The namespace argument should be the namespace of the attribute to retrieve: legal values are user and system. For all operations except lsextattr, the namespace argument may be omitted if the attribute name is namespace prefixed, like in user.test. In that later case, the user namespace prefix obviously selects user namespace. system, security, and trusted namespace prefixes select the system namespace.

The attrname argument should be the name of the attribute, filename the name of the target file or directory, attrvalue a string to store in the attribute.

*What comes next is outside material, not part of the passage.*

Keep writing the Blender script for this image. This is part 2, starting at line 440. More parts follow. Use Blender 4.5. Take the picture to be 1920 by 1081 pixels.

The following options are available:

-f
(Force.) Ignore errors on individual filenames and continue with the remaining arguments.
-h
(No follow.) If the file is a symbolic link, perform the operation on the link itself rather than the file that the link points to.
-i valuefile
(Input file.) Read the attribute value from file valuefile. Use this flag in order to set a binary value for an attribute.
-n
(NUL-terminate.) NUL-terminate the extent content written out.
-q
(Quiet.) Do not print out the pathname and suppress error messages.
-s
(Stringify.) Escape nonprinting characters and put quotes around the output.
-v style
(Visual.) Process the attribute value through vis(3), using style. Valid values for style are:
default
Use default vis(3) encoding.
c
Use C-style backslash sequences, like in vis -c.
http
Use URI encoding from RFC 1808, like in vis -h.
octal
Display in octal, like in vis -o.
vis
Alias for default.
cstyle
Alias for c.
httpstyle
Alias for http.
-x
(Hex.) Print the output in hexadecimal.

EXAMPLES

setextattr system md5 `md5 -q /boot/kernel/kernel` /boot/kernel/kernel 
getextattr system md5 /boot/kernel/kernel 
lsextattr system /boot/kernel/kernel 
rmextattr system md5 /boot/kernel/kernel

Examples omitting namespace (and attribute value) argument:

setextattr -i valuefile trusted.gfid /export/wd3a 
getextattr -x trusted.gfid /export/wd3a

HISTORY

Extended attribute support was developed as part of the TrustedBSD Project, and introduced in FreeBSD 5.0 and NetBSD 3.0. It was developed to support security extensions requiring additional labels to be associated with each file or directory.

Extended attribute support was resurrected and made more usable in NetBSD 5.2.